As it stands now our population is set to double every quarter century. So it’s 40 million now and will be 80 million in 2043 and 160 million in 2068, assuming the current growth rate continues, which it will unless we get a grip on poverty. A story for another day...
All these multitudes deserve good health, education and
other social services as well as good infrastructure and a coherent government.
The World Health Organisation recommends that countries
should see health expenditures – both in the public and private sector, of
about $84 (sh310,000) per person a year. According to the latest statistics
available in 2015 Uganda health expenditure came in at $46(sh170,000), just
over half the recommended average.
Using these figures private expenditure on health is about
sh117,000 per person annually. Assuming the ratio of public to private health
expenditure remains the same government would have to double its budget just to
meet the bare minimum requirements.
This in health but similar increases or more are warranted
from everything from the gender ministry to Uganda National Road Authority
(UNRA) to energy budgets. Just to get us to where we can all live bearable
lives.
The next question is, where do we find the money to ramp up
our spending?
URA a year or two ago set themselves the task of ferreting
all the tax dodgers in the informal sector. We were shocked to hear that among
the tax dodgers URA has its eye on
accountants, lawyers, doctors and all those professionals who go into self-employment,
they counted them as being in the informal sector.
The recent taxes on mobile money were an attempt to tax
incomes that were proving hard to find.
This was probably one of the less radical tax initiatives –
despite the howling, this government could have suggested.
There is a lot of money in land. Tax all the land I say.
People with idle land will be forced to put it to use or lease or sell it to
others who can. With that single stroke we will increase production which in
turn will bring in more revenue.
Of course the issue of land is always politically sensitive.
So the leader who bites that bullet will either be working themselves out of a
job or be ready to pull out all the stops – forget tear gas, to enforce his
will.
"The writing is on the wall. These are desperate times – or about to be, and therefore require desperate measures...
We will not be the first.
China’s chairman Mao in a race to industrialise determined
that his country needed to produce more steel. In this effort people were
required to have a backyard smelter in order to meet the steel production of
individual collectives.
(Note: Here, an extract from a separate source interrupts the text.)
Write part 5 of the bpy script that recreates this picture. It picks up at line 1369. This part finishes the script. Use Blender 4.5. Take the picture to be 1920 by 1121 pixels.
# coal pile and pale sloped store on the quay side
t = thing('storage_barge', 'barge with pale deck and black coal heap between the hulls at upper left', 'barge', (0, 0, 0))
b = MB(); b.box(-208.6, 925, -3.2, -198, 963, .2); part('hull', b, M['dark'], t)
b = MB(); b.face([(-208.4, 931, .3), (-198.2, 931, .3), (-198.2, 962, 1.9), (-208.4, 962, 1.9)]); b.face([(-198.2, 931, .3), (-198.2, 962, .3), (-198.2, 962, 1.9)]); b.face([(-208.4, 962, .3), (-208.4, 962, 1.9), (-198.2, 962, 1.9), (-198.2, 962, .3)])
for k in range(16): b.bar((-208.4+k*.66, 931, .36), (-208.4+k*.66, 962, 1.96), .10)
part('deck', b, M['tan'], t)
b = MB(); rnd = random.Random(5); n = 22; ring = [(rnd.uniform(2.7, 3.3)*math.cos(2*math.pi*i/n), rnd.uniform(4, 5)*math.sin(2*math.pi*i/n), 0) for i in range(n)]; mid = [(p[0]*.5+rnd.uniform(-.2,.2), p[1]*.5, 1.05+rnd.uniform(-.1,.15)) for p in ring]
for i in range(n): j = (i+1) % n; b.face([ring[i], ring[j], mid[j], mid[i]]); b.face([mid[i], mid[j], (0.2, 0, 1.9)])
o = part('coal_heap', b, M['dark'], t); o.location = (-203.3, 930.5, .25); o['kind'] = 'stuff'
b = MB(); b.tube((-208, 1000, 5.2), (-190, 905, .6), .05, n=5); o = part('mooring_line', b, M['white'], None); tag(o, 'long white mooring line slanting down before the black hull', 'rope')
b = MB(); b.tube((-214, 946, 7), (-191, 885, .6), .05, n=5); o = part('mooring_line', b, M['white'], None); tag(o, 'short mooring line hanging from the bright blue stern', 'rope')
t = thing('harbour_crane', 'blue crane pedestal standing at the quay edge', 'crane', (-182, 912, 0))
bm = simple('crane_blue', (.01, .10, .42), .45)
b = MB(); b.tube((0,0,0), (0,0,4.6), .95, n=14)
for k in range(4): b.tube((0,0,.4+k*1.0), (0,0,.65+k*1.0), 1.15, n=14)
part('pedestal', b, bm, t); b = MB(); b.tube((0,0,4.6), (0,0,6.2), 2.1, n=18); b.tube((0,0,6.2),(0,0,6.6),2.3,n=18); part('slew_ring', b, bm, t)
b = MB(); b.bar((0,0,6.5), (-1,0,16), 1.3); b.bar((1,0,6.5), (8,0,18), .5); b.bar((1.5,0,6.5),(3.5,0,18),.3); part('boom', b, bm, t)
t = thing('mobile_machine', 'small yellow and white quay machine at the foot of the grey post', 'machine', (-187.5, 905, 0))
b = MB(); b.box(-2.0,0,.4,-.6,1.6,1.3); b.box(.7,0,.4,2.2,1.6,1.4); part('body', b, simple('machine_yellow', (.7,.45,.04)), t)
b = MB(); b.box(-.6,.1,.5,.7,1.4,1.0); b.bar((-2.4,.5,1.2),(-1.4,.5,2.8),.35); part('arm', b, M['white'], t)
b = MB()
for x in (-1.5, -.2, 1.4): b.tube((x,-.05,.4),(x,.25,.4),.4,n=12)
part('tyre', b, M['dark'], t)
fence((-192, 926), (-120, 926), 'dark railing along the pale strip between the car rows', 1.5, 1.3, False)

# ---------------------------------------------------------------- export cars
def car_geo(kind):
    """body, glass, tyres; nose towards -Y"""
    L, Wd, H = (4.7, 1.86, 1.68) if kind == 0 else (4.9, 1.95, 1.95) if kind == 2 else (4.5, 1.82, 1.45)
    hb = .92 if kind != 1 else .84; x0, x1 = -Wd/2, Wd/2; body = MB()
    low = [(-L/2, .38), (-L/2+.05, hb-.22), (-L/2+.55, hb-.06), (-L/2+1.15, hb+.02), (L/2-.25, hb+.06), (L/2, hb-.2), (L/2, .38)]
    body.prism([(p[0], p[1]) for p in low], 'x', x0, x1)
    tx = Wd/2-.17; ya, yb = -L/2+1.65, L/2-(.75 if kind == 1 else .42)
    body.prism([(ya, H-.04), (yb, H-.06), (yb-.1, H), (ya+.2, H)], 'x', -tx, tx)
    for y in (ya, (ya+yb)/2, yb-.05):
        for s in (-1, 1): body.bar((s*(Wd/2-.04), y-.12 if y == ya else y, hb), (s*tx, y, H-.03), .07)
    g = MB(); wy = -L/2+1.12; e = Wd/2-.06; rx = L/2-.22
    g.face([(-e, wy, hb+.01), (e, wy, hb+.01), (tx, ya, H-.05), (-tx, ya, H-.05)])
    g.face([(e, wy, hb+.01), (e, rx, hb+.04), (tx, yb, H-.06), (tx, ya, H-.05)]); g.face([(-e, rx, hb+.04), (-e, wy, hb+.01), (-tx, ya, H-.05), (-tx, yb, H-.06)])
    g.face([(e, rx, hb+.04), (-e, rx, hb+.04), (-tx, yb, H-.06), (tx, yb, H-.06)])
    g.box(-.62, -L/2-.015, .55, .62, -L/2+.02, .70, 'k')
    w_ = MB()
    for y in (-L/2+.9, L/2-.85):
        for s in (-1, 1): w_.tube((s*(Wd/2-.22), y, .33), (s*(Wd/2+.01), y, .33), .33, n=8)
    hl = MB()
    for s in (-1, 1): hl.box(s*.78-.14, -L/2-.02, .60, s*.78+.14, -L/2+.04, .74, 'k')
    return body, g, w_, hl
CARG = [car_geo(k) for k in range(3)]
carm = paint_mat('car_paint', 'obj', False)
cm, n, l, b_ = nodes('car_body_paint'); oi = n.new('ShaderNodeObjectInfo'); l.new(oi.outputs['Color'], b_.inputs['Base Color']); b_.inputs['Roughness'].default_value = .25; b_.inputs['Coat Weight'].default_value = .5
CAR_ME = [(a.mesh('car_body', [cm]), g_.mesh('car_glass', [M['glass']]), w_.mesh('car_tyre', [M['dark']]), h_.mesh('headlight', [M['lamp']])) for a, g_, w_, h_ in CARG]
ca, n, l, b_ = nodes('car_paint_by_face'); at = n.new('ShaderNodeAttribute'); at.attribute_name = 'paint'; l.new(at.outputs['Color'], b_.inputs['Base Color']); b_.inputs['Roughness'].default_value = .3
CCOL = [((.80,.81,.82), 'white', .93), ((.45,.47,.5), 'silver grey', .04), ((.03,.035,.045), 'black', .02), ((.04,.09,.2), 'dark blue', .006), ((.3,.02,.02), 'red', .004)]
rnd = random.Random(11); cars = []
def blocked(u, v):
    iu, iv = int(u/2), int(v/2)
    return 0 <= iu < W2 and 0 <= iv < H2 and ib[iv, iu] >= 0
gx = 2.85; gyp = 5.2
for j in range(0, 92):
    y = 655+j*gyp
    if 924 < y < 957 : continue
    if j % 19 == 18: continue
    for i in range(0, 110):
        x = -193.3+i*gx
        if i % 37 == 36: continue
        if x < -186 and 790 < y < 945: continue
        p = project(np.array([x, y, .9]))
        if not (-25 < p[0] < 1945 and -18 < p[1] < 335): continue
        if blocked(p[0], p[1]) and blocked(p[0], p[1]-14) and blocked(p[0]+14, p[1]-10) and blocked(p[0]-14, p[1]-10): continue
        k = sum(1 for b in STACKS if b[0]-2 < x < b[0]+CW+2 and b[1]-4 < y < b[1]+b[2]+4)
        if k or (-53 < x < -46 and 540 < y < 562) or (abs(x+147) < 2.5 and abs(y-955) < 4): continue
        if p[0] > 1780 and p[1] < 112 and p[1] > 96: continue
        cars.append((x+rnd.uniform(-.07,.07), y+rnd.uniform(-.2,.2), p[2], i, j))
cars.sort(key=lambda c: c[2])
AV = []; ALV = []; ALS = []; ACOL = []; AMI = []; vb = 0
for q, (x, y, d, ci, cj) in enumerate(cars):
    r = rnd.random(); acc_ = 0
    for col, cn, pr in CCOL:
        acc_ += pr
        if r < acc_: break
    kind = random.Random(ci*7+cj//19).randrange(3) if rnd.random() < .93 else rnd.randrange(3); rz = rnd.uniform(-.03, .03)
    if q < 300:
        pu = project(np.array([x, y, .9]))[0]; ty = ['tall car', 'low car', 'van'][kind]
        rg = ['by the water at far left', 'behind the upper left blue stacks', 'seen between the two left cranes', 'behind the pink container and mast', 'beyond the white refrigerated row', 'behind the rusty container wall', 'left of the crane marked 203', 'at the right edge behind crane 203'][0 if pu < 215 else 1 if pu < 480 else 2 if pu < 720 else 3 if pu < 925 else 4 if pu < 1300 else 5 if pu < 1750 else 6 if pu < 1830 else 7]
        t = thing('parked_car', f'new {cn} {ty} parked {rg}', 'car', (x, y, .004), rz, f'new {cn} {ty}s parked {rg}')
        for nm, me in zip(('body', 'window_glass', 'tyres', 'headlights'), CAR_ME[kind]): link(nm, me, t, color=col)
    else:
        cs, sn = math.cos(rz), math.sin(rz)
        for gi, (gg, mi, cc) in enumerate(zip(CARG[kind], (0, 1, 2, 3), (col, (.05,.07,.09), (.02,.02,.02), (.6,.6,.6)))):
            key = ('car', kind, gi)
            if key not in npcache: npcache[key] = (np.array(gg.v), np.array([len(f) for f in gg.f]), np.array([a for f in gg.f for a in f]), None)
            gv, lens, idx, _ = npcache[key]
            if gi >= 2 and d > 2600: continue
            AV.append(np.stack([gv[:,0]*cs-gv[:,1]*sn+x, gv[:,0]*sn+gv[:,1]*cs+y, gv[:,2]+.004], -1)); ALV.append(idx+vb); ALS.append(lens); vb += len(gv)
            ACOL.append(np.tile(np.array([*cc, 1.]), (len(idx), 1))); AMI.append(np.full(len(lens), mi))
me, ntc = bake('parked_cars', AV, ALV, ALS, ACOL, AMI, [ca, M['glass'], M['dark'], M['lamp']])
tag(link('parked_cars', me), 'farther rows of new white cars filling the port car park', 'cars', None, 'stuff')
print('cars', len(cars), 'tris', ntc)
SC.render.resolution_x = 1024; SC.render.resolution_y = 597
To meet those quotas people ended up smelting
everything cutlery, fixtures and furniture.
The result, this was the beginning of one of the world’s
largest steel industries, but the unintended consequence was that in an effort
to fire up those millions of backyard smelters, the impact on the environment
was so devastating that the repercussions continue to date.
There are no shortcuts.
There will be short term pain and woe onto those living in
the era of transition, but as they say there can be no gain without pain.
And it will be an other generation of politicians that will
benefit from our sacrifice, because there be no romance without the finance.